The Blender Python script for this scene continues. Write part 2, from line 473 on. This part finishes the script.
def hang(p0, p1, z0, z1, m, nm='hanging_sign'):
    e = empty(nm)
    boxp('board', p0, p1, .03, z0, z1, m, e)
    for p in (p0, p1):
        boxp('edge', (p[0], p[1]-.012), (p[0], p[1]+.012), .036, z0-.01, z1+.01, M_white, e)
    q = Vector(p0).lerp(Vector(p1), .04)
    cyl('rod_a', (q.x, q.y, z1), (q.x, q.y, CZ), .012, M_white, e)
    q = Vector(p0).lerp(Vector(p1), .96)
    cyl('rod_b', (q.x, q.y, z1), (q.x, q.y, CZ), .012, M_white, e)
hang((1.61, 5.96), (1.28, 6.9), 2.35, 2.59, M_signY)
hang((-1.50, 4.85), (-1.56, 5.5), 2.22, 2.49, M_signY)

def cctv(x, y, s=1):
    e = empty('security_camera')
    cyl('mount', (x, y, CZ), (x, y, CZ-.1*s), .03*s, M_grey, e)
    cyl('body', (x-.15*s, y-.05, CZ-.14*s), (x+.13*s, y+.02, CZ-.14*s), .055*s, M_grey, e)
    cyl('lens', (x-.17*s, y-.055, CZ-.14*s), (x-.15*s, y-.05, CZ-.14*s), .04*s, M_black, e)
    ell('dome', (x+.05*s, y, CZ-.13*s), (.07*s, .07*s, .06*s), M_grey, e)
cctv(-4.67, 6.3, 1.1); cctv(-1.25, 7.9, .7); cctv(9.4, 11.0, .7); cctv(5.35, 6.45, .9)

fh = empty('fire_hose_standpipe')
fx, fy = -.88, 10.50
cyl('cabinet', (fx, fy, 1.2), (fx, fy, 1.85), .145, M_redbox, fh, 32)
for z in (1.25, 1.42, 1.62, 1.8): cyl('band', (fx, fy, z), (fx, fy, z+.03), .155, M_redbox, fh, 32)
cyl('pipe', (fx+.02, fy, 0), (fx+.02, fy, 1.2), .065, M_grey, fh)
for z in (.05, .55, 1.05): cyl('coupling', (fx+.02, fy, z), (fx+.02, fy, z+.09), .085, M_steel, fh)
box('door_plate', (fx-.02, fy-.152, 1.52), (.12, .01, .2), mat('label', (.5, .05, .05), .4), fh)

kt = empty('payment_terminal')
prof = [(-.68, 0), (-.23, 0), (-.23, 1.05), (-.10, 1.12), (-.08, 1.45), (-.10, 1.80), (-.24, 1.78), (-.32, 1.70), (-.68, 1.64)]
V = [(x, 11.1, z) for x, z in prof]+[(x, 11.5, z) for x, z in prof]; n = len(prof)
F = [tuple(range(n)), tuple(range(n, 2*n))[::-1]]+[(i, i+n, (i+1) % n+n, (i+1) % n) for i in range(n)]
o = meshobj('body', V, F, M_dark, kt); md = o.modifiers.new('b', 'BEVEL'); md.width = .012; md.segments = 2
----
Task statement: Extract each line of the listing above, copying it word for word.

Response to the exercise:
The Blender Python script for this scene continues. Write part 2, from line 473 on. This part finishes the script.
def hang(p0, p1, z0, z1, m, nm='hanging_sign'):
    e = empty(nm)
    boxp('board', p0, p1, .03, z0, z1, m, e)
    for p in (p0, p1):
        boxp('edge', (p[0], p[1]-.012), (p[0], p[1]+.012), .036, z0-.01, z1+.01, M_white, e)
    q = Vector(p0).lerp(Vector(p1), .04)
    cyl('rod_a', (q.x, q.y, z1), (q.x, q.y, CZ), .012, M_white, e)
    q = Vector(p0).lerp(Vector(p1), .96)
    cyl('rod_b', (q.x, q.y, z1), (q.x, q.y, CZ), .012, M_white, e)
hang((1.61, 5.96), (1.28, 6.9), 2.35, 2.59, M_signY)
hang((-1.50, 4.85), (-1.56, 5.5), 2.22, 2.49, M_signY)

def cctv(x, y, s=1):
    e = empty('security_camera')
    cyl('mount', (x, y, CZ), (x, y, CZ-.1*s), .03*s, M_grey, e)
    cyl('body', (x-.15*s, y-.05, CZ-.14*s), (x+.13*s, y+.02, CZ-.14*s), .055*s, M_grey, e)
    cyl('lens', (x-.17*s, y-.055, CZ-.14*s), (x-.15*s, y-.05, CZ-.14*s), .04*s, M_black, e)
    ell('dome', (x+.05*s, y, CZ-.13*s), (.07*s, .07*s, .06*s), M_grey, e)
cctv(-4.67, 6.3, 1.1); cctv(-1.25, 7.9, .7); cctv(9.4, 11.0, .7); cctv(5.35, 6.45, .9)

fh = empty('fire_hose_standpipe')
fx, fy = -.88, 10.50
cyl('cabinet', (fx, fy, 1.2), (fx, fy, 1.85), .145, M_redbox, fh, 32)
for z in (1.25, 1.42, 1.62, 1.8): cyl('band', (fx, fy, z), (fx, fy, z+.03), .155, M_redbox, fh, 32)
cyl('pipe', (fx+.02, fy, 0), (fx+.02, fy, 1.2), .065, M_grey, fh)
for z in (.05, .55, 1.05): cyl('coupling', (fx+.02, fy, z), (fx+.02, fy, z+.09), .085, M_steel, fh)
box('door_plate', (fx-.02, fy-.152, 1.52), (.12, .01, .2), mat('label', (.5, .05, .05), .4), fh)

kt = empty('payment_terminal')
prof = [(-.68, 0), (-.23, 0), (-.23, 1.05), (-.10, 1.12), (-.08, 1.45), (-.10, 1.80), (-.24, 1.78), (-.32, 1.70), (-.68, 1.64)]
V = [(x, 11.1, z) for x, z in prof]+[(x, 11.5, z) for x, z in prof]; n = len(prof)
F = [tuple(range(n)), tuple(range(n, 2*n))[::-1]]+[(i, i+n, (i+1) % n+n, (i+1) % n) for i in range(n)]
o = meshobj('body', V, F, M_dark, kt); md = o.modifiers.new('b', 'BEVEL'); md.width = .012; md.segments = 2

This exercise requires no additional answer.